Question

A bicycle wheel with diameter 16 inches rides over a screw in the street. The screw is on level ground before it punctures the bike’s tire. After the bike has moved forward another 56π inches, how high above the ground is the screw? Round to the nearest tenth of an inch. 4 inches 8 inches 12 inches 16 inches

Answer 1

Answer:

The correct option is;

16 inches

Step-by-step explanation:

The parameters of the motion given are;

The diameter, D of the bicycle = 16 inches;

The distance the bike moves (forward) after the screw punctures the tire = 56·π inches

We note that the circumference of the bicycle = π·D = π × 16 = 16·π inches

Therefore;

56·π inches/(16·π inches) = 3.5

Showing that the bicycle moves three and half complete turns (revolution) where after each complete turn, the screw starts from the bottom of the tire.

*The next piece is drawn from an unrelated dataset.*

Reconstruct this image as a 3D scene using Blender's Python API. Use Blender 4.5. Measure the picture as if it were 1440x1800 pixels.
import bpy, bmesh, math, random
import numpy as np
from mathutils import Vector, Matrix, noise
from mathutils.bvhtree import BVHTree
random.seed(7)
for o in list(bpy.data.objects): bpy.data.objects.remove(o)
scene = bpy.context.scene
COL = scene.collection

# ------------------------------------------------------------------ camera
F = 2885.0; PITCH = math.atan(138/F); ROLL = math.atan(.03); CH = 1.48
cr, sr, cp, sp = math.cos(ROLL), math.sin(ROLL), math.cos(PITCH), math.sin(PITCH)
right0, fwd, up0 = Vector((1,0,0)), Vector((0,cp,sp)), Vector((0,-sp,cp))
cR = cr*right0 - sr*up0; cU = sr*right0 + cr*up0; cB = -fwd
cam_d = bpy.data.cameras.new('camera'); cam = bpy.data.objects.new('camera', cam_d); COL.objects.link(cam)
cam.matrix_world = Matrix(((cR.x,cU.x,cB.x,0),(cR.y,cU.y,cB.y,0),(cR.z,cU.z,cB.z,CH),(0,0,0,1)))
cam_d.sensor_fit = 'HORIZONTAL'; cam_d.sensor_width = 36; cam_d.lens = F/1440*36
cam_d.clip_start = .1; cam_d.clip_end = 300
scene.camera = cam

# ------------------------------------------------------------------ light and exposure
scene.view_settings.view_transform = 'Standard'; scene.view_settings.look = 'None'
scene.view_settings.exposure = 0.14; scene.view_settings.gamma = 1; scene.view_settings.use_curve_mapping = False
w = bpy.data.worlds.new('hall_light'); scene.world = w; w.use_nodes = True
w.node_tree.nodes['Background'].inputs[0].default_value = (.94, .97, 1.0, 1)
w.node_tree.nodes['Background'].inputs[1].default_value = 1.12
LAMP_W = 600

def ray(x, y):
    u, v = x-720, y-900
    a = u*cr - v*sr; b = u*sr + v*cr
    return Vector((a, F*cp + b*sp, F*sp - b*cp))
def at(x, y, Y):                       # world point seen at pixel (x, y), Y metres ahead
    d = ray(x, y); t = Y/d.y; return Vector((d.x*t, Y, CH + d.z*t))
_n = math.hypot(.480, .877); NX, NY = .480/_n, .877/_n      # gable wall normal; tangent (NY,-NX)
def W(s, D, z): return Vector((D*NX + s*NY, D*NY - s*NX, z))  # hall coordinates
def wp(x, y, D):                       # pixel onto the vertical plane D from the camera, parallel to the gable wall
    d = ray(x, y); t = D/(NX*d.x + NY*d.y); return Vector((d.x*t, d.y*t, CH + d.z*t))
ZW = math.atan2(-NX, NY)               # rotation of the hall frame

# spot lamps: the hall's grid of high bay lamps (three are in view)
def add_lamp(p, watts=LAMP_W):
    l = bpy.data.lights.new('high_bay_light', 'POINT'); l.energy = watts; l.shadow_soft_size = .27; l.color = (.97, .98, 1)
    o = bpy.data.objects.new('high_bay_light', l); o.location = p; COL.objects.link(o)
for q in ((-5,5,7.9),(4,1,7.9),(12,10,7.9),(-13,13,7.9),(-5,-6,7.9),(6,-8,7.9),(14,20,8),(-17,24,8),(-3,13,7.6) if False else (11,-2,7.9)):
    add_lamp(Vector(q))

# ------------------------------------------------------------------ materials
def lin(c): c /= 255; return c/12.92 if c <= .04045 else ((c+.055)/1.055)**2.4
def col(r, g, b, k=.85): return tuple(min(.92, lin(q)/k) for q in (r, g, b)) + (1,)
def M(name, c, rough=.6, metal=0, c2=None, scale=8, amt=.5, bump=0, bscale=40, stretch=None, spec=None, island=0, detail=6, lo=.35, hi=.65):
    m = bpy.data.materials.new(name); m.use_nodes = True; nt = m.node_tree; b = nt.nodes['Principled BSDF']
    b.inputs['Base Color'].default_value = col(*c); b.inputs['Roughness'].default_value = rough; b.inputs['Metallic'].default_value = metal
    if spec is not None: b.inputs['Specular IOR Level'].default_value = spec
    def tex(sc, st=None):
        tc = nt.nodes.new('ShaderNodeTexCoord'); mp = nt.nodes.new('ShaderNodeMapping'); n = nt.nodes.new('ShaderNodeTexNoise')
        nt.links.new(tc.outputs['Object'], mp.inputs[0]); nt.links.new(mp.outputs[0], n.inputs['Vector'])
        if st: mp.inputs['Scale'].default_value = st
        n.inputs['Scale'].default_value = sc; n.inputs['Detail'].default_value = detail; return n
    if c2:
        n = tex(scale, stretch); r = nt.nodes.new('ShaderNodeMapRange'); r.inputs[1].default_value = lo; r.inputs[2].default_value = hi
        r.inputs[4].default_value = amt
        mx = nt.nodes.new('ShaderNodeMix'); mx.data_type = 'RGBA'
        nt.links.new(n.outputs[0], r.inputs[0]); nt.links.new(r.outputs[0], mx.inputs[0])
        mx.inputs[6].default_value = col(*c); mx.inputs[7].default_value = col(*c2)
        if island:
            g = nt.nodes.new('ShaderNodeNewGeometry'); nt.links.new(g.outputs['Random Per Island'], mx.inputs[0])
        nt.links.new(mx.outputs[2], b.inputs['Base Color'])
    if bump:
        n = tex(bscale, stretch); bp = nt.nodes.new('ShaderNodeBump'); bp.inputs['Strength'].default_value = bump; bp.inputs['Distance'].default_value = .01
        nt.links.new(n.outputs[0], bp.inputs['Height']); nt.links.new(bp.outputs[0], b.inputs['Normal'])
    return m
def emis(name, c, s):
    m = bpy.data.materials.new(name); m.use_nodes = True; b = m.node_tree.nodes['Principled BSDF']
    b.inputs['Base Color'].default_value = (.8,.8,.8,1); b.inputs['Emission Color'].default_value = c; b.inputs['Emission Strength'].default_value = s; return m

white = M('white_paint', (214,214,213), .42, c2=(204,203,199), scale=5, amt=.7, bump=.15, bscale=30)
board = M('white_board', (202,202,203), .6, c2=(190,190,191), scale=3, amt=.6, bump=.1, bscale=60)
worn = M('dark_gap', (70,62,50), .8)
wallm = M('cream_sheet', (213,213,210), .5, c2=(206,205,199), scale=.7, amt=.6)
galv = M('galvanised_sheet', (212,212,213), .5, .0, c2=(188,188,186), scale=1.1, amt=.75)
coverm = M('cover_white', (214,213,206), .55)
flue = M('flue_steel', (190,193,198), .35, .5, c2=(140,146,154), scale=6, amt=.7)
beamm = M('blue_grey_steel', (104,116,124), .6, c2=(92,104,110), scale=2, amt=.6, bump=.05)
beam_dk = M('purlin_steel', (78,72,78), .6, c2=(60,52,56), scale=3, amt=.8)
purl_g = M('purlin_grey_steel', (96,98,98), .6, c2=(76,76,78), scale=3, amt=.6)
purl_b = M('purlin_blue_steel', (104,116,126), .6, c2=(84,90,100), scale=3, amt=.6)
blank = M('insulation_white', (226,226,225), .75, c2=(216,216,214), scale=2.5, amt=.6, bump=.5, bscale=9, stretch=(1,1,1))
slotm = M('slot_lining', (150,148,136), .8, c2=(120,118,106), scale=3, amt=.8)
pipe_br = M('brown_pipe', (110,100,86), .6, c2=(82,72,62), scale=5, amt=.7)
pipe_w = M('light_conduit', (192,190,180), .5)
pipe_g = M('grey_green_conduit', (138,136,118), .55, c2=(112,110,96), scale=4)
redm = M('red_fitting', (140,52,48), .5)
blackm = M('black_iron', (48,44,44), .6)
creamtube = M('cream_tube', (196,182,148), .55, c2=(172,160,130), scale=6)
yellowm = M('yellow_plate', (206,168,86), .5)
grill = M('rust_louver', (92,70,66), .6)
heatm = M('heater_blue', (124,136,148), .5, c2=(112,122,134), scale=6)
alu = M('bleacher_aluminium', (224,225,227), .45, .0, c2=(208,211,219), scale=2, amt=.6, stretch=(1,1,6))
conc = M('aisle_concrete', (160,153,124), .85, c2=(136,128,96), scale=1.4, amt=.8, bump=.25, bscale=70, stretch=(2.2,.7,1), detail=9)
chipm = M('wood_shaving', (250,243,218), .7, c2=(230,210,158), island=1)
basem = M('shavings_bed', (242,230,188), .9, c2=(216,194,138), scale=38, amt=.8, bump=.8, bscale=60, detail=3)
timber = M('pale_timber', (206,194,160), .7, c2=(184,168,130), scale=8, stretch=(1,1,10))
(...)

The height, h of the screw in the final half turn is given by the relation;

h = A×cos(Bx - C) + D

A = Amplitude of the motion = Diameter/2 = 16/2 = 8

P = The period of the motion 2·π/B

B·x = The angle described by the motion = Half of one revolution = π = 180°

C = Phase shift = π

D = The midline = Diameter/2 = 8 inches

Therefore;

h = 8×cos(π - π) + 8 = 16 inches

After the bike moves forward another 56·π inches the height of the screw = 16 inches.